The Gazette Nationale writer notes that the Dauphin map, marked with the Arms of France, was discovered, by chance, in the house of a private person, and asks if the news of it could have reached the Dutch, and so got known to a few English before its real presence in London about 1767, it not being there in 1766.

Referring to the Librarian, Solander, the French critic of 1807 adds: "That the denomination of Baie des Plantes, which he had read upon the Map confided to him, might be a fresh stimulus in the hope of botanizing on this unknown coast, since the memory of it no longer existed, and particularly in a place designated by a name so attractive to him."

It is curious that Cook gave Solander's name to the south point of the bay, "as if," says the French writer, "he were pleased to compliment his botanical friend, on perceiving at length this land, the object of his desires, where since it was already named the Bay of Plants, he must have hoped to reap an ample harvest."

Yet the secret, if so, was well kept till after the voyage of the Endeavour, since then only did the name of Botany Bay appear in Dr.
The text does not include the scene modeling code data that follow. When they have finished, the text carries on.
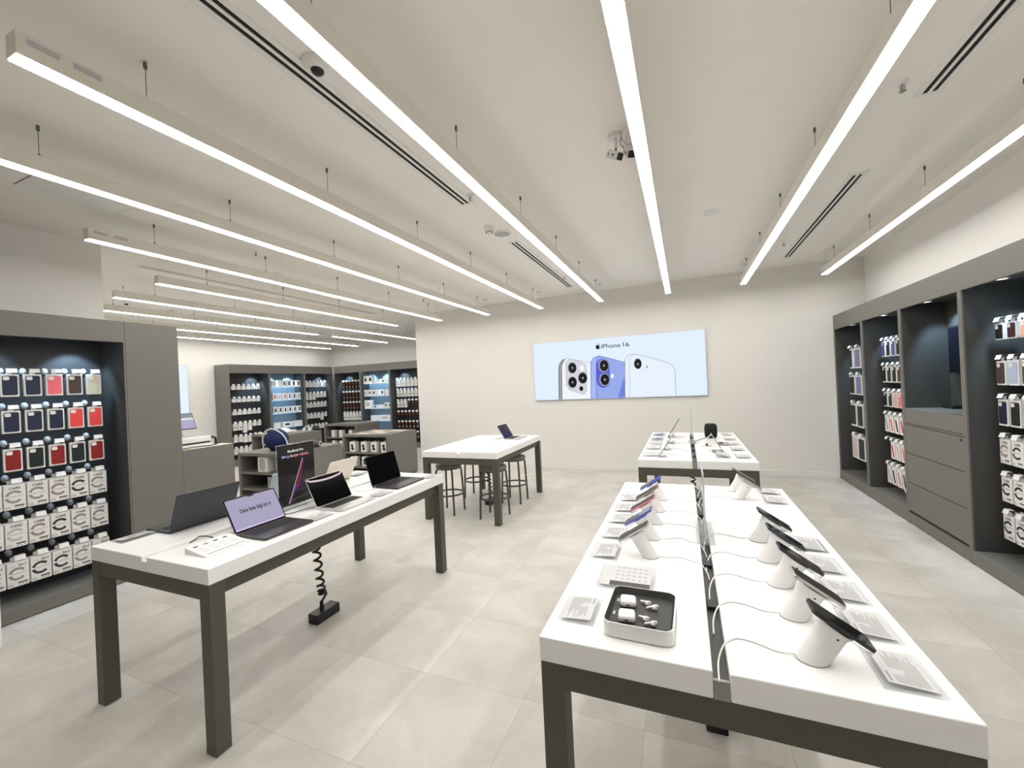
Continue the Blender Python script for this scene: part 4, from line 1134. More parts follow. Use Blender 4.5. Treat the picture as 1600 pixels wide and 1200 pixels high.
def cord(label, pts, r=0.0022, m=WHITE, grp='charging cables on the tables', name='charging_cable'):
    P = [Vector(p) for p in pts]
    out = []
    for i in range(len(P) - 1):        # Catmull-Rom smoothing
        p0, p1, p2, p3 = P[max(i - 1, 0)], P[i], P[i + 1], P[min(i + 2, len(P) - 1)]
        for k in range(6):
            s = k / 6
            out.append(0.5 * ((2 * p1) + (p2 - p0) * s + (2 * p0 - 5 * p1 + 4 * p2 - p3) * s * s + (3 * p1 - p0 - 3 * p2 + p3) * s ** 3))
    out.append(P[-1])
    return tag(MB().tube(out, r, m, 6).build(name), label, 'cable', grp)
zc = HT + 0.0025
Ls = [(-0.167, 1.839, SILVER, 'grey', 'silver edged'), (-0.169, 2.050, UBLUE, 'half', 'blue edged'), (-0.168, 2.272, ROSE, 'grey', 'pink edged'), (-0.164, 2.485, NAT, 'grey', 'sand coloured'), (-0.160, 2.722, UBLUE, 'blue', 'blue screened')]
for k, (x, y, body, scn, nm) in enumerate(Ls):
    pos = ['nearest of five on the left', 'second of five on the left', 'third of five on the left', 'fourth of five on the left', 'farthest of five on the left'][k]
    phone_stand('leaning white phone post, %s side' % pos, x, y, PI, 0.031)
    phone('%s phone tilted on a white post, %s' % (nm, pos), x, y, PI, body, scn)
    j = 0.02 * math.sin(k * 2.1)
    cord('thin white cable from the left phone post, %s' % pos, [(x + 0.033, y, zc + 0.004), (x + 0.075, y + 0.008 + j * 0.3, zc), (x + 0.12, y + 0.02 + j, zc), (x + 0.165, y - 0.005, zc), (0.028, y - 0.02 + j, zc), (0.050, y - 0.05, HT - 0.02), (0.055, y - 0.10, HT - 0.022)])
Rs = [(0.278, 1.295, SPACE, 0.151), (0.281, 1.505, SILVER, 0.148), (0.282, 1.717, SPACE, 0.151), (0.280, 1.928, TEALG, 0.146), (0.280, 2.152, SPACE, 0.148), (0.272, 2.842, SILVER, 0.146), (0.264, 3.030, SPACE, 0.146)]
rn = ['nearest of seven on the right', 'second of seven on the right', 'third of seven on the right', 'fourth of seven on the right', 'fifth of seven on the right', 'sixth of seven on the right', 'farthest of seven on the right']
for k, (x, y, body, Lp) in enumerate(Rs):
    phone_stand('thick leaning white phone post, %s side' % rn[k], x, y, 0, 0.035 if k < 5 else 0.031)
    phone('black screened phone tilted on a white post, %s' % rn[k], x, y, 0, body, 'off', Lp)
    a = 0.03 if k < 5 else 0.02
    cord('thin white cable from the right phone post, %s' % rn[k], [(x - 0.038, y - 0.004, zc + 0.006), (x - 0.08, y + 0.006, zc), (x - 0.13, y + a, zc), (x - 0.17, y + a + 0.005, zc), (0.082, y + 0.012, zc), (0.066, y - 0.01, HT - 0.004), (0.052, y - 0.05, HT - 0.022), (0.048, y - 0.13, HT - 0.022)], 0.0025)

# earbud tray
t = thing('earbud_tray', 'square white tray with dark lining in the near left corner', 'tray', (-0.156, 1.340, HT), -0.02)
W2, D2, TH = 0.199, 0.232, 0.046
po, pi_ = rrect(W2, D2, 0.028, 7), rrect(W2 - 0.006, D2 - 0.006, 0.025, 7)
n = len(po)
b = MB()
b.add([(x, y, 0.004) for x, y in po] + [(x, y, TH) for x, y in po], [(i, (i + 1) % n, n + (i + 1) % n, n + i) for i in range(n)], WGLOSS, True)
b.add([(x, y, TH) for x, y in po] + [(x, y, TH) for x, y in pi_], [(i, (i + 1) % n, n + (i + 1) % n, n + i) for i in range(n)], WGLOSS)
b.flat(list(reversed(po)), (0, 0, 0.004), (1, 0, 0), (0, 1, 0), WGLOSS)
b.build('tray_shell', t)
TL = mat('dark_grey_tray_lining', (0.040, 0.039, 0.039), rough=0.5)
b = MB()
pf = rrect(W2 - 0.022, D2 - 0.022, 0.02, 7)
b.add([(x, y, TH - 0.001) for x, y in pi_] + [(x, y, 0.026) for x, y in pf], [(i, n + i, n + (i + 1) % n, (i + 1) % n) for i in range(n)], TL, True)
b.flat(pf, (0, 0, 0.026), (1, 0, 0), (0, 1, 0), TL)
for k, yy in enumerate((0.045, -0.035)):
    b.flat([(-0.083, yy), (-0.076, yy), (-0.076, yy + 0.02), (-0.083, yy + 0.02)], (0, 0, 0.0265), (1, 0, 0), (0, 1, 0), PRINTL)
b.build('tray_lining', t)
po2 = rrect(W2 - 0.012, D2 - 0.012, 0.024, 6)
MB().prism(po2, (0, 0, 0), (1, 0, 0), (0, 1, 0), (0, 0, 0.004), PRINT).build('tray_foot', t)
for k, (x, y, nm) in enumerate(((-0.200, 1.377, 'far'), (-0.194, 1.290, 'near'))):
    c = thing('earbud_case', 'rounded white earbud case at the %s side of the tray' % nm, 'earbud case', (x, y, HT + 0.0265), 0.1, 'earbud cases in the tray')
    bm_ = MB(); bm_.box(-0.0255, -0.0255, 0.0002, 0.0255, 0.0255, 0.0225, WGLOSS, 0.0102, 5)
    for q in range(len(bm_.s)): bm_.s[q] = True
    bm_.build('case_body', c)
    MB().box(-0.005, -0.0262, 0.0085, 0.005, -0.0252, 0.0125, BLACK, 0.0004, 1).build('port', c)
for k, (x, y, ang, nm) in enumerate(((-0.140, 1.388, -0.25, 'far left'), (-0.118, 1.368, 0.45, 'far right'), (-0.138, 1.295, -0.3, 'near left'), (-0.116, 1.276, 0.4, 'near right'))):
    e = thing('earbud', 'single white earbud, %s of the four in the tray' % nm, 'earbud', (x, y, HT + 0.0265), ang, 'loose earbuds in the tray')
    b = MB(); b.lathe([(0.0005, 0.0), (0.006, 0.0012), (0.0092, 0.005), (0.0092, 0.009), (0.0065, 0.0135), (0.001, 0.015)], WGLOSS, n=18); b.build('bud', e)
    MB().tube([(-0.002, 0, 0.0085), (-0.009, 0.003, 0.0085), (-0.017, 0.005, 0.0065), (-0.025, 0.006, 0.005)], 0.0036, WGLOSS, 10).build('stem', e)
    MB().lathe([(0.0052, 0.0), (0.0060, 0.003), (0.004, 0.0055)], mat('grey_ear_tip', (0.62, 0.62, 0.62), rough=0.5), n=14, c=(0.006, -0.003, 0.0105)).build('ear_tip', e)

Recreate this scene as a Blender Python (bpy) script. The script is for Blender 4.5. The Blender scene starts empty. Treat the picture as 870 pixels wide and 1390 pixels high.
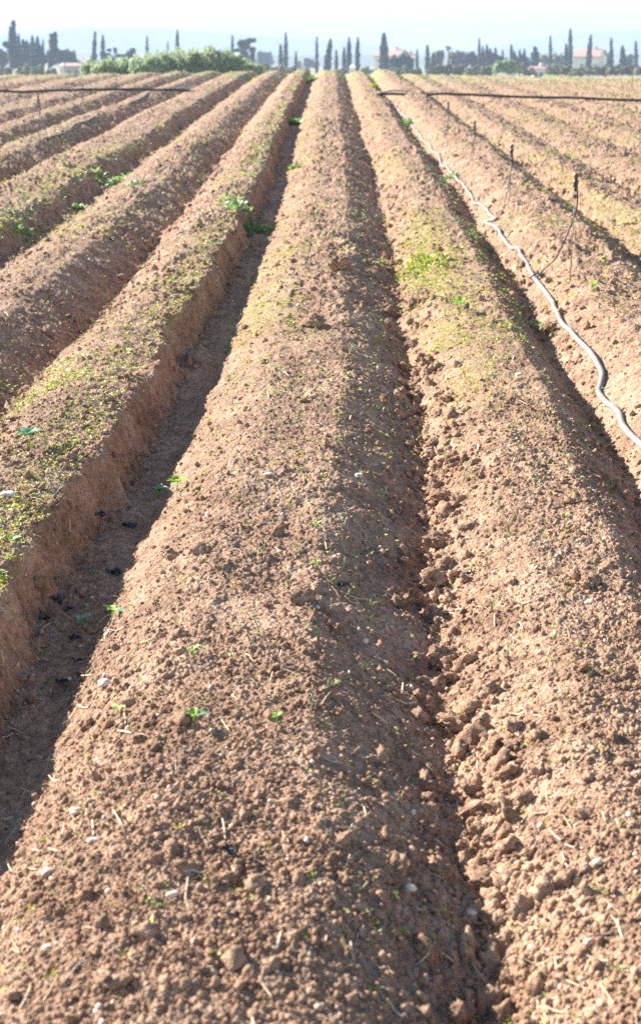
import bpy, math, random
import numpy as np
from mathutils import Vector, Matrix
random.seed(7)
rng = np.random.default_rng(11)
C = bpy.context.scene.collection
f32 = np.float32
# ------------------------------------------------------------------ camera numbers (photo 870 x 1390)
FPX, CXP, CYP = 1806.0, 435.0, 695.0
EYE = 1.62
PITCH = math.radians(18.65); YAW = math.radians(1.91)
FWD = np.array([-math.sin(YAW)*math.cos(PITCH), math.cos(YAW)*math.cos(PITCH), -math.sin(PITCH)])
RGT = np.array([math.cos(YAW), math.sin(YAW), 0.0])
UPV = np.cross(RGT, FWD)

# ------------------------------------------------------------------ noise
def _hash(ix, iy, seed):
    h = (ix.astype(np.int64)*374761393 + iy.astype(np.int64)*668265263 + seed*974634777) & 0xFFFFFFFF
    h = ((h ^ (h >> 13))*1274126177) & 0xFFFFFFFF
    h = h ^ (h >> 16)
    return h
def _rnd(ix, iy, seed):
    return (_hash(ix, iy, seed) & 0xFFFFFF).astype(f32)/f32(16777216.0)
def vnoise(x, y, seed=0):
    """value noise in -1..1"""
    xf = np.floor(x); yf = np.floor(y)
    ix = xf.astype(np.int64); iy = yf.astype(np.int64)
    u = (x-xf).astype(f32); v = (y-yf).astype(f32)
    u = u*u*(3-2*u); v = v*v*(3-2*v)
    a = _rnd(ix, iy, seed); b = _rnd(ix+1, iy, seed); c = _rnd(ix, iy+1, seed); d = _rnd(ix+1, iy+1, seed)
    return ((a+(b-a)*u)*(1-v) + (c+(d-c)*u)*v)*2-1
def fbm(x, y, seed, octs=3):
    s = 0; a = 1.0; n = 0
    for k in range(octs):
        s = s + a*vnoise(x*(2.03**k)+k*17.3, y*(2.03**k)-k*9.1, seed+k*31); n += a; a *= .5
    return s/n
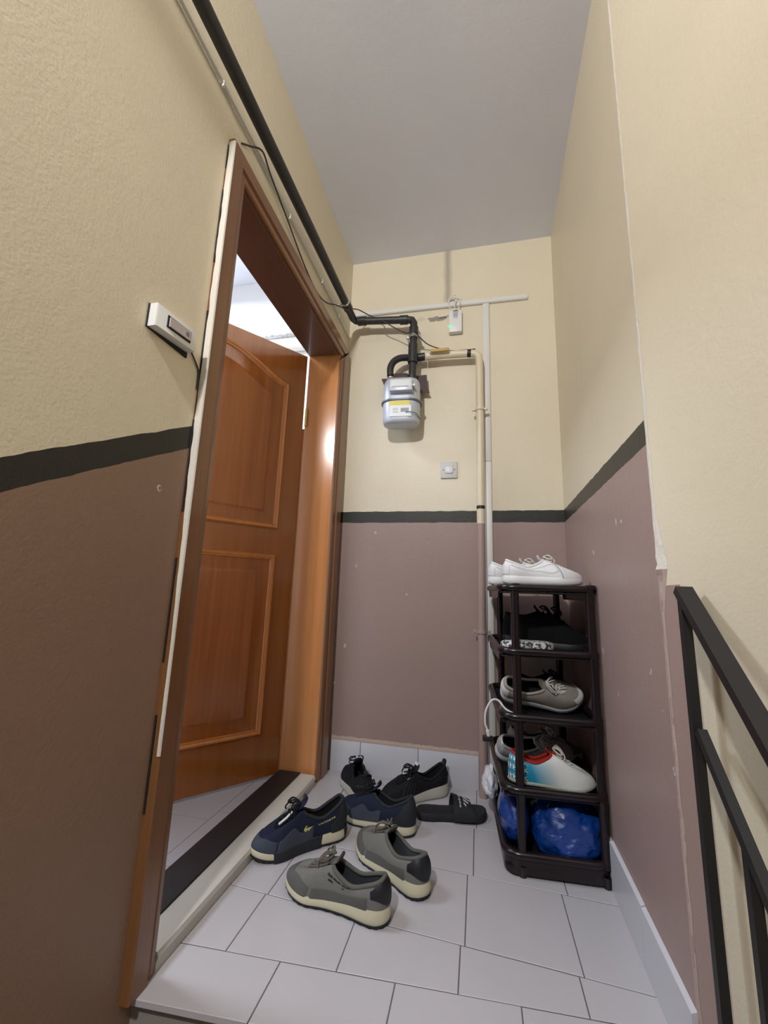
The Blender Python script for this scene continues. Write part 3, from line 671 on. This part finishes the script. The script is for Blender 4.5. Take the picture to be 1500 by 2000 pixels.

Hawkesworth's work. In all Cook's old Logs we see merely Stingray or Skeat Bay, and similarly in all the Logs or journals of the chief officers and the petty officers.

Or, had Dr. Hawkesworth, Cook, Banks and Solander meanwhile made acquaintance with the appellation of Baie des Plantes and appropriated it for history? This theory would account for the various alterations of Botany on Corner's Log.